Opinion
Submitted February 18, 2000.
April 3, 2000.
In an action to recover damages for personal injuries, etc., the defendant Coyne Textile Service Inc. appeals, as limited by its brief, from so much of an order of the Supreme Court, Suffolk County (Berler, J.), dated May 25, 1999, as denied its motion for summary judgment dismissing the complaint insofar as asserted against it, and the defendant Command Security Corporation appeals, as limited by its brief, from so much of the same order as denied its motion for summary judgment dismissing the complaint insofar as asserted against it.
Ronan, McDonnell Kehoe, Melville, N.Y. (Kevin P. Slattery of counsel), for appellant Coyne Textile Service Inc.
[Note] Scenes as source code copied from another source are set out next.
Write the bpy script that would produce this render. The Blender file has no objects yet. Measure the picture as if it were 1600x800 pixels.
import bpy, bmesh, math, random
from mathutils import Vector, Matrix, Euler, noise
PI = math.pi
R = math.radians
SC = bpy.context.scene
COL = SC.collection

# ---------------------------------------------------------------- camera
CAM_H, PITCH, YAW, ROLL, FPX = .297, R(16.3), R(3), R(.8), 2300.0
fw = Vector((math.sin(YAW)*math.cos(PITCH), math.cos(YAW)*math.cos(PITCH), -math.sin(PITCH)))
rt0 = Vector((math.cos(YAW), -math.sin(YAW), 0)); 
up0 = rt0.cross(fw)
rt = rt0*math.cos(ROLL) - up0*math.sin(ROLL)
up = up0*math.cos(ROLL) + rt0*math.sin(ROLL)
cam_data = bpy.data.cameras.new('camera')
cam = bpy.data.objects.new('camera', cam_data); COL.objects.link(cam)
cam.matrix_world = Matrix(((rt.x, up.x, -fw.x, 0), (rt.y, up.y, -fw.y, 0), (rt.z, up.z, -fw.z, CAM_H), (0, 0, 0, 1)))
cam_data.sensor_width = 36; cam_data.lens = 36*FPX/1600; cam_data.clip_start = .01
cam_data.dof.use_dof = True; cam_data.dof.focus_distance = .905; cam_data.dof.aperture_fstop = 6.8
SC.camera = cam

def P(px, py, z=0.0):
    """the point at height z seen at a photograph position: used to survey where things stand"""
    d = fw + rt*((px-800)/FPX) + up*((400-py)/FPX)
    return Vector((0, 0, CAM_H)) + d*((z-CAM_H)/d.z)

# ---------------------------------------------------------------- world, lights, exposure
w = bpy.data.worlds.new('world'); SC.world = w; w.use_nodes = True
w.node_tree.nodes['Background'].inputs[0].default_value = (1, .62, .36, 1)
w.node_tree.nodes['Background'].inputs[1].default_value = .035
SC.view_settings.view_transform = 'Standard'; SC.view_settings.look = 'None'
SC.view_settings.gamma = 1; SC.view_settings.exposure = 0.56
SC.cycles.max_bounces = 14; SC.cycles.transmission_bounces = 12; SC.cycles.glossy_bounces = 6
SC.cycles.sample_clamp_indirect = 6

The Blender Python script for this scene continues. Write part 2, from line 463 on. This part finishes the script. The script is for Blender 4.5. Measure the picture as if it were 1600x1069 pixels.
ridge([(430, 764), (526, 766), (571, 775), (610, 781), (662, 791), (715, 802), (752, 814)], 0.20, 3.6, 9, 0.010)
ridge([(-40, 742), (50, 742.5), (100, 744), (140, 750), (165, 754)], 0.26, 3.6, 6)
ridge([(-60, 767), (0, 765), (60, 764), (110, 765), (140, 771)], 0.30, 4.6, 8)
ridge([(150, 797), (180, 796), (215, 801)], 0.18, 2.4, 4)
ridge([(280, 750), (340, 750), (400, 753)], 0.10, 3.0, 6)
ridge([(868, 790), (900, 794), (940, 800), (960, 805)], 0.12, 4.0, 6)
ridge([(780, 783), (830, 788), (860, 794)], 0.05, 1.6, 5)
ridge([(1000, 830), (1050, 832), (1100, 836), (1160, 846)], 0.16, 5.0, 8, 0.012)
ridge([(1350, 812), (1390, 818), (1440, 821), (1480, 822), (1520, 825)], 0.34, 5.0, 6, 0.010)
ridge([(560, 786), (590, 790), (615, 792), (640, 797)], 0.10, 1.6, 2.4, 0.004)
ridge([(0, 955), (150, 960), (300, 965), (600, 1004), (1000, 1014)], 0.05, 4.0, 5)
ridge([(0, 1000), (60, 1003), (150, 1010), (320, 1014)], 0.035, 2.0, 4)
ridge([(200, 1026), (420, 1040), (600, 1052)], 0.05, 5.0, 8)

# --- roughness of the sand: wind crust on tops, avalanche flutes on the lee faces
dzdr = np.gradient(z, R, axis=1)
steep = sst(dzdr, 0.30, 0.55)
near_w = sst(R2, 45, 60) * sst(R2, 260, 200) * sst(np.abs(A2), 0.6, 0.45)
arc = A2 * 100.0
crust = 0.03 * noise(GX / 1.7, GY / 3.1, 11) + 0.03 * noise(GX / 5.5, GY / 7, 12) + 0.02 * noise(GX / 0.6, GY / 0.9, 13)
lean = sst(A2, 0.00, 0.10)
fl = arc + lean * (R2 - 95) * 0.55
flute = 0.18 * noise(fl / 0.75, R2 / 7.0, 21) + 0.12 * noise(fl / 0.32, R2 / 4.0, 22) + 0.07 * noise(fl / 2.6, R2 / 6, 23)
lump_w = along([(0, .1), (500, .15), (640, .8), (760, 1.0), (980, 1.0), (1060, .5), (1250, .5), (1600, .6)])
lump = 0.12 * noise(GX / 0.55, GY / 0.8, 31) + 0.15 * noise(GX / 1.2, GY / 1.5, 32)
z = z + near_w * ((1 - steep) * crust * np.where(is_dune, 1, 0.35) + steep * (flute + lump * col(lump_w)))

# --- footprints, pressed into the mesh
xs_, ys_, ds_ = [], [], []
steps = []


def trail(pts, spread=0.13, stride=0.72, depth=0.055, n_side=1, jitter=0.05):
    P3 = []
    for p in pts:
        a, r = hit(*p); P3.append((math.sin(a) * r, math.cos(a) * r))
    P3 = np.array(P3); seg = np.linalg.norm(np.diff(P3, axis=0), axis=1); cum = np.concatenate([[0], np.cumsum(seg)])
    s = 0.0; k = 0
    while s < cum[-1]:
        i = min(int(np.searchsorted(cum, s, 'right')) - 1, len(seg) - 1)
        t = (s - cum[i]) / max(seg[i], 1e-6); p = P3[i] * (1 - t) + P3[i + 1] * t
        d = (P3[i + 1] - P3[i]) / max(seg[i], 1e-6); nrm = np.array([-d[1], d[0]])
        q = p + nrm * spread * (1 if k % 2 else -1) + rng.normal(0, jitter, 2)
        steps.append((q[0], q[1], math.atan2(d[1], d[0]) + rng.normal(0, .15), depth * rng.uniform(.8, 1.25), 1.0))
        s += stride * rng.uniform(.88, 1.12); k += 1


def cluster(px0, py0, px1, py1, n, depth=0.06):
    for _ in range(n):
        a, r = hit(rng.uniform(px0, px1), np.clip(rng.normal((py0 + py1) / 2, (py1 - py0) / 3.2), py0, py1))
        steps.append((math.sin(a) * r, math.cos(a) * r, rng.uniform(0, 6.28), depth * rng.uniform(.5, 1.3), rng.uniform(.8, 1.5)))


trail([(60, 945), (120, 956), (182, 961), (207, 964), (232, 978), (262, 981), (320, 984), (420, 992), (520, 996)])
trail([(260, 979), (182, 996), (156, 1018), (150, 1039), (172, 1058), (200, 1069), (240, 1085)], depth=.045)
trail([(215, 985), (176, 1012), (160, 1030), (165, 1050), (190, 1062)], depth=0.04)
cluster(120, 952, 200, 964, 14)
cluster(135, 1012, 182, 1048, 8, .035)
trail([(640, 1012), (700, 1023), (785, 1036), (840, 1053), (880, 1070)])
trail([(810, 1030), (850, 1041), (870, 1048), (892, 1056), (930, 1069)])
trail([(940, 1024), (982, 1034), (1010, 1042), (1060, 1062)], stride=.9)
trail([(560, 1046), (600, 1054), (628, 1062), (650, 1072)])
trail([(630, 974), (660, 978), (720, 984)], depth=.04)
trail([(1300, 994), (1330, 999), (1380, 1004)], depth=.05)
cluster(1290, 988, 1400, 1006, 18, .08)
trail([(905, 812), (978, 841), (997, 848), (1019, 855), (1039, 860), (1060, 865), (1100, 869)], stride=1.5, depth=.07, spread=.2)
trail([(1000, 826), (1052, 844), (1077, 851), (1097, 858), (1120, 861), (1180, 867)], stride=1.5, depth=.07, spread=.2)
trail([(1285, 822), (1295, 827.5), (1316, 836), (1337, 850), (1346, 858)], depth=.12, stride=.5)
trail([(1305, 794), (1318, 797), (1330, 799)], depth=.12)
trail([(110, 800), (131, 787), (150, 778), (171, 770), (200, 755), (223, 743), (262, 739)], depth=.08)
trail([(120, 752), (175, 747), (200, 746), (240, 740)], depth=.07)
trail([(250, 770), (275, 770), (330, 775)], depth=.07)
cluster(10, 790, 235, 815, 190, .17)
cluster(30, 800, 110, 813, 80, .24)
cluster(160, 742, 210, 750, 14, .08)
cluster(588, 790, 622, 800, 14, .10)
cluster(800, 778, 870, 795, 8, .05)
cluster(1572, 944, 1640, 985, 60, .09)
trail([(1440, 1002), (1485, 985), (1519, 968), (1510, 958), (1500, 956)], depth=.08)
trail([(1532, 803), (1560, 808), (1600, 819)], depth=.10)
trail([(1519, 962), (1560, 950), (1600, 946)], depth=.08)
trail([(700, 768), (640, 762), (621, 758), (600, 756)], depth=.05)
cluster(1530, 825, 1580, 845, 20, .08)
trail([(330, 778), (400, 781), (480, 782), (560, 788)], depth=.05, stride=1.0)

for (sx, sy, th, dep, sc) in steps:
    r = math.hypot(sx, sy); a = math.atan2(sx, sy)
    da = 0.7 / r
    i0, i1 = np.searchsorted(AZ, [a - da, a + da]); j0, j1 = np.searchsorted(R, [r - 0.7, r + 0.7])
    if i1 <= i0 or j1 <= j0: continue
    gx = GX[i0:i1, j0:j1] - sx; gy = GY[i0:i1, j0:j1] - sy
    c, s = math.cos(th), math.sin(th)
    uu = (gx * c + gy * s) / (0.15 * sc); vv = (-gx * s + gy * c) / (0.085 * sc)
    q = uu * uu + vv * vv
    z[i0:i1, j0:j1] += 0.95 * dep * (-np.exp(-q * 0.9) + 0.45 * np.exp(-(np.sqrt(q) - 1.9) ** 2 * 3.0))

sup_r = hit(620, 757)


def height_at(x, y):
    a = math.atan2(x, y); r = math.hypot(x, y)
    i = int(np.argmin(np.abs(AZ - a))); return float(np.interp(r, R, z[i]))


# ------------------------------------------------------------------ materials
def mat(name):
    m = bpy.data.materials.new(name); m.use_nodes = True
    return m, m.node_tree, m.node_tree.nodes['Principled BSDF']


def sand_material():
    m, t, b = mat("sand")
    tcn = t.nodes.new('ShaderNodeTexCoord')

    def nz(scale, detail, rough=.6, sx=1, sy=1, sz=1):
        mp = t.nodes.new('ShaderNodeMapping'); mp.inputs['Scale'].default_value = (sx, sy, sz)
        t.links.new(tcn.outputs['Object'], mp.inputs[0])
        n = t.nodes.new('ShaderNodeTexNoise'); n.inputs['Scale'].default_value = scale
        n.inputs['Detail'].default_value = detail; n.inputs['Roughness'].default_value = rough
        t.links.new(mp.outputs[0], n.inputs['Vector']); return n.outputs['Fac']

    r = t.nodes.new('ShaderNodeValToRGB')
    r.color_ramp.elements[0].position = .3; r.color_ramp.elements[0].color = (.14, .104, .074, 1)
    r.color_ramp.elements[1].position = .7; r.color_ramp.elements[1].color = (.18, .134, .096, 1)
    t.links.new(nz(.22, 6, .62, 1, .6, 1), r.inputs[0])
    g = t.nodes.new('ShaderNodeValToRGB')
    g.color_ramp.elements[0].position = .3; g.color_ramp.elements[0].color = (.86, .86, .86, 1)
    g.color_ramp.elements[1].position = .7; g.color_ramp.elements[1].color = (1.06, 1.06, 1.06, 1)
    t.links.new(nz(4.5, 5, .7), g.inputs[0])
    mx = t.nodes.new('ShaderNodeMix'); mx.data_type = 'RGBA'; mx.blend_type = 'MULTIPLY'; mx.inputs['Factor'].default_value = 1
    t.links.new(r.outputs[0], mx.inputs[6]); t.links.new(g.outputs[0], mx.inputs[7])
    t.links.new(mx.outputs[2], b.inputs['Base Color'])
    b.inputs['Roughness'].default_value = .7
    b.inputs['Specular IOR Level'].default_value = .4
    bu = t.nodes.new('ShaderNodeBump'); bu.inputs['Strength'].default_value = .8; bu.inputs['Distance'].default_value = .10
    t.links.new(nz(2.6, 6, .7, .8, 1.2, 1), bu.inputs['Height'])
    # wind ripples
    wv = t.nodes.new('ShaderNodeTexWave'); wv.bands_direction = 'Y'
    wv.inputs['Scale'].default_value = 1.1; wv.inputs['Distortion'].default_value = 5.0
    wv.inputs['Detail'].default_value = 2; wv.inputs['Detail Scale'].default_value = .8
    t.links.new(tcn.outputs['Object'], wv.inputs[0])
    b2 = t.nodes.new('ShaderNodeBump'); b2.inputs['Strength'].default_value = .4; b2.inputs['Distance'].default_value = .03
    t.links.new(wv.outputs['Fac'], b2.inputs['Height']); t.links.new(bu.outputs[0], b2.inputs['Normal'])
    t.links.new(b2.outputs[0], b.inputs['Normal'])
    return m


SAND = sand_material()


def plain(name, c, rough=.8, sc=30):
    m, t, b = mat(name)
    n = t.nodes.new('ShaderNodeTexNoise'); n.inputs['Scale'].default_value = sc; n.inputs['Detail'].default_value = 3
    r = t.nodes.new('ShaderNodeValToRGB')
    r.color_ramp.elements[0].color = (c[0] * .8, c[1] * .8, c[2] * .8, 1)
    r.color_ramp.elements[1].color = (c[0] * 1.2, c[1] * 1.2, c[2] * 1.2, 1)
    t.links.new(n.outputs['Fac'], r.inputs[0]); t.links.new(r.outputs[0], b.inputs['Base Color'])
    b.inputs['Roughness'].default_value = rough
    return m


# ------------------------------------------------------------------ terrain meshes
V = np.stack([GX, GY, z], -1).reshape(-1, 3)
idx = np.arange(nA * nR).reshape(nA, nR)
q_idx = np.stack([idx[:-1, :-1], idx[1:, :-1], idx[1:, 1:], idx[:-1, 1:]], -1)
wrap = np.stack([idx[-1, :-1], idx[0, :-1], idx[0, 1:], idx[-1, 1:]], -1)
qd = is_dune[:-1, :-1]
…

Andrew R. Scott, Garden City, N.Y. , for appellant Command Security Corporation.
GABRIEL M. KRAUSMAN, J.P., HOWARD MILLER, ROBERT W. SCHMIDT, NANCY E. SMITH, JJ.
DECISION ORDER
ORDERED that the order is reversed, on the law, with one bill of costs , the respective motions are granted, and the complaint is dismissed.
The plaintiff Edward Galetti (hereinafter the injured plaintiff) allegedly sustained injuries when he slipped and fell on icy mats located in an entrance foyer of premises owned by his employer, nonparty Consolidated Edison (hereinafter Con Ed). The defendant Coyne Textile Service Inc. was under contract with Con Ed to provide entrance mats for the subject premises. The defendant Command Security Corporation was likewise under contract with Con Ed to provide premises security. The defendants separately moved for summary judgment and the Supreme Court denied their respective motions. We reverse.
The defendants' respective contracts with Con Ed, the injured plaintiff's employer, clearly were not comprehensive and exclusive property maintenance agreements which displaced the duty of Con Ed, as a landowner, to maintain the premises in a reasonably safe condition (see, Palka v. Servicemaster Mgt. Servs. Corp., 83 N.Y.2d 579 ; Sapone v. Commercial Building Maintenance Corp., 262 A.D.2d 393 ; Girardi v. Bank of N.Y. Co., 249 A.D.2d 443 ;Miranti v. Brightwaters Racquet Spa, 246 A.D.2d 518; Keshavarz v. Murphy, 242 A.D.2d 680 ). As such, the defendants assumed no duty toward the plaintiff to inspect or maintain the entrance foyer in a reasonably safe condition.
The plaintiffs' remaining contentions are without merit.